- _Problem_: Identify the lines bearing the string "picture" and gather them.

- _Data provided_:
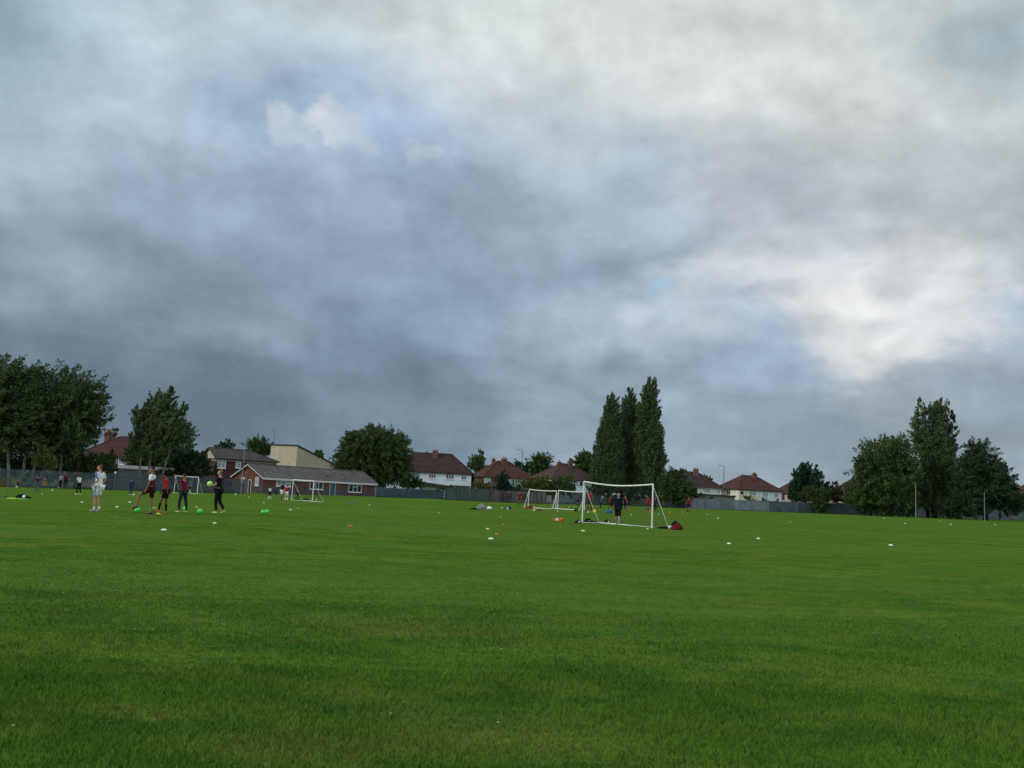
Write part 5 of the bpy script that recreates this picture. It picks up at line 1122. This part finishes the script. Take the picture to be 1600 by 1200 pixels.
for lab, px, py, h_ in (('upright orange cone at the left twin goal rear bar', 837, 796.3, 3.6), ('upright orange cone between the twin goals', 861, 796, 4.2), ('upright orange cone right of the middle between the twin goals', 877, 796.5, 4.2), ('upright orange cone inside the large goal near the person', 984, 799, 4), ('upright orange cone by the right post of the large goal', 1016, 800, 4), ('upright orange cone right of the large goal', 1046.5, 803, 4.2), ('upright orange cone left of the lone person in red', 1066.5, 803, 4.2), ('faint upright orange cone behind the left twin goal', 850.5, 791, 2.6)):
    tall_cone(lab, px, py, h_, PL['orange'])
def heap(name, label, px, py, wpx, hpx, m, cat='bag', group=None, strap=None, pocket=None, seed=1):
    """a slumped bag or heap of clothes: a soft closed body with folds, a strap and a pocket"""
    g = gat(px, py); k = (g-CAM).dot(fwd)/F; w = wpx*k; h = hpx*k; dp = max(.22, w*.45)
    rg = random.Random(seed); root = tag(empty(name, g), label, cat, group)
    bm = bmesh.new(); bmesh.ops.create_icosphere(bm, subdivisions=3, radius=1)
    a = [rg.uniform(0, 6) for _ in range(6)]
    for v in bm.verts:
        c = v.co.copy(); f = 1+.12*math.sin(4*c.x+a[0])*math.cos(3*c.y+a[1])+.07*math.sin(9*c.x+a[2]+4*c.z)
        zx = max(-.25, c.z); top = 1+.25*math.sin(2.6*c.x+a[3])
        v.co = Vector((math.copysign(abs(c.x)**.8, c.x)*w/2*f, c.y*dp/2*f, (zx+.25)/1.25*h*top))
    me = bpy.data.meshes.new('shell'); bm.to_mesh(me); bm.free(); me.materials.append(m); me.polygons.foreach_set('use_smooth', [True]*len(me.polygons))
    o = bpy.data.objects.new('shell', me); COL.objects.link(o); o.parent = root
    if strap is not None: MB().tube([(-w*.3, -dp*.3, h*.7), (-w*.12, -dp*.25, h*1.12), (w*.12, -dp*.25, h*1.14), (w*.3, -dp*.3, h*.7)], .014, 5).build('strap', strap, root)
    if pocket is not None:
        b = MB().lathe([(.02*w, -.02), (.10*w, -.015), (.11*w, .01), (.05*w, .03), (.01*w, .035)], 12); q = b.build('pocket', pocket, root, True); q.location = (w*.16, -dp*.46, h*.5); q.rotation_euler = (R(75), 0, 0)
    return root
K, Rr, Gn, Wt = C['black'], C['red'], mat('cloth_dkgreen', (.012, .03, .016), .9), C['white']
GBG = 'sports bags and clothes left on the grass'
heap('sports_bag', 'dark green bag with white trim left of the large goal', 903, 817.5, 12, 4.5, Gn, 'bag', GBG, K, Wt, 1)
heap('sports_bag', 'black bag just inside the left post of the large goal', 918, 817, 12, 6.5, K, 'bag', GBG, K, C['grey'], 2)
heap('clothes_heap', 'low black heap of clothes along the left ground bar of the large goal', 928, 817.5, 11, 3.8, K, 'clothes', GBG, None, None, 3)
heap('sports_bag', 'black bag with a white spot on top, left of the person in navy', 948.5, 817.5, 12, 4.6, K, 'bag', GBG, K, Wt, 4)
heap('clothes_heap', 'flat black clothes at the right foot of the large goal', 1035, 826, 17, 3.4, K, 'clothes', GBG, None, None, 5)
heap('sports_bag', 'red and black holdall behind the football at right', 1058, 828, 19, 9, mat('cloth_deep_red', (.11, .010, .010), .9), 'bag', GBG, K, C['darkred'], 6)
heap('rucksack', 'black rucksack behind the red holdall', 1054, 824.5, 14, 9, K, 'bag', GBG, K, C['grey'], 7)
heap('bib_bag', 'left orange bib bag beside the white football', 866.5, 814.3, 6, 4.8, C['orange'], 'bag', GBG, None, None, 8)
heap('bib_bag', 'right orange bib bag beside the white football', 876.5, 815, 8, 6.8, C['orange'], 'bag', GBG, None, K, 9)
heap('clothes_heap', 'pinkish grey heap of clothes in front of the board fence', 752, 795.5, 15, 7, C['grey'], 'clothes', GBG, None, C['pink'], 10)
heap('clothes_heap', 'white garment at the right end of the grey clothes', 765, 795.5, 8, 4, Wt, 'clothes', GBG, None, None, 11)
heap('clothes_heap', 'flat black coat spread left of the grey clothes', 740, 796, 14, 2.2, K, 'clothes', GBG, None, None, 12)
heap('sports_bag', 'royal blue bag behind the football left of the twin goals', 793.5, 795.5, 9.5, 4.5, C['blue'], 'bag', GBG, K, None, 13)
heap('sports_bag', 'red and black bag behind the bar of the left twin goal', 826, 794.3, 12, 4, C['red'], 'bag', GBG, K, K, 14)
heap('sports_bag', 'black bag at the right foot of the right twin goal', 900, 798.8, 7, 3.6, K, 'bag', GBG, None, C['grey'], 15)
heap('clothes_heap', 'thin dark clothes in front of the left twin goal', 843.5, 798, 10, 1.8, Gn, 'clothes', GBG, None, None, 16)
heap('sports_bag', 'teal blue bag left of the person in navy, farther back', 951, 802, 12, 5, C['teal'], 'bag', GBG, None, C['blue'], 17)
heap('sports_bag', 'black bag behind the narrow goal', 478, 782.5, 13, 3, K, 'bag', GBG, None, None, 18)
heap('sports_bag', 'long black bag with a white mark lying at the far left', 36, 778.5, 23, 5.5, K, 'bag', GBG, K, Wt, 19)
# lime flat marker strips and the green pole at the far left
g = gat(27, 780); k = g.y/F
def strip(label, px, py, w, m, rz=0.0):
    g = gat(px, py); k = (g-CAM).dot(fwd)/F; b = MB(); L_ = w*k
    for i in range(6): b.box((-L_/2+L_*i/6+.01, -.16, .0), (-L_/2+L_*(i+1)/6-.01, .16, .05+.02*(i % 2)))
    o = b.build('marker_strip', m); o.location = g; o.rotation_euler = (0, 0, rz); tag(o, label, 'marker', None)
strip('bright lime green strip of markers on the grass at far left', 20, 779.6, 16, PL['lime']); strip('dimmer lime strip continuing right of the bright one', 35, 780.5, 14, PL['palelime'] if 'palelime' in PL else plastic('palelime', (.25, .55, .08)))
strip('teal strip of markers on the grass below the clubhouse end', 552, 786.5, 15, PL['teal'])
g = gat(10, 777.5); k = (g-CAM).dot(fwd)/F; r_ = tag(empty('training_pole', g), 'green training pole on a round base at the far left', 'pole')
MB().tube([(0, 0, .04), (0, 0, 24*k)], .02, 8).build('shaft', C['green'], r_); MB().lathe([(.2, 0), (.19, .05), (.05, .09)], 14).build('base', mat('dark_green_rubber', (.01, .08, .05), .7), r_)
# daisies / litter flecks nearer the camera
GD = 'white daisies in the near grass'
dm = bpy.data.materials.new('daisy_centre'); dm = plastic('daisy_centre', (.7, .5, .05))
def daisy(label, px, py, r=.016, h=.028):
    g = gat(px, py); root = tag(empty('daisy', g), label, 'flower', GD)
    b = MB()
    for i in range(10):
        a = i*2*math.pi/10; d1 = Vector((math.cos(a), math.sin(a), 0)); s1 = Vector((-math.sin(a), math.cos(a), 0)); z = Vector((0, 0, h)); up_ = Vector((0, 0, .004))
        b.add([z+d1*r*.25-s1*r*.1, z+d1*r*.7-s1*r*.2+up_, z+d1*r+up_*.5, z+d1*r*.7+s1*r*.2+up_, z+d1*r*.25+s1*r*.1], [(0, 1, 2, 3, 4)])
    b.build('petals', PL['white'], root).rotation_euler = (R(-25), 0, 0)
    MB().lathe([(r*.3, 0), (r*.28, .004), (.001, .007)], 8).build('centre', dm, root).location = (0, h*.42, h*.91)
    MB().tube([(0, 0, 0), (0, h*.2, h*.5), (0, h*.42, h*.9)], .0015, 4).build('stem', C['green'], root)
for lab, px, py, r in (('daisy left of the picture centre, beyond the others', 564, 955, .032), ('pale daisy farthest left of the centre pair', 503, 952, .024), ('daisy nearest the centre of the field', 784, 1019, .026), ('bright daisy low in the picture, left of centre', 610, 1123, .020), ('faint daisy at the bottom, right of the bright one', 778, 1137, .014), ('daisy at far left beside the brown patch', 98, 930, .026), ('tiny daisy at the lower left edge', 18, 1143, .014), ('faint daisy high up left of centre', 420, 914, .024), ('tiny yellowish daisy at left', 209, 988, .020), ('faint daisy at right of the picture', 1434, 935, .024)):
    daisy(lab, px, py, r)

- _Answer to the problem_:
Write part 5 of the bpy script that recreates this picture. It picks up at line 1122. This part finishes the script. Take the picture to be 1600 by 1200 pixels.
for lab, px, py, r in (('daisy left of the picture centre, beyond the others', 564, 955, .032), ('pale daisy farthest left of the centre pair', 503, 952, .024), ('daisy nearest the centre of the field', 784, 1019, .026), ('bright daisy low in the picture, left of centre', 610, 1123, .020), ('faint daisy at the bottom, right of the bright one', 778, 1137, .014), ('daisy at far left beside the brown patch', 98, 930, .026), ('tiny daisy at the lower left edge', 18, 1143, .014), ('faint daisy high up left of centre', 420, 914, .024), ('tiny yellowish daisy at left', 209, 988, .020), ('faint daisy at right of the picture', 1434, 935, .024)):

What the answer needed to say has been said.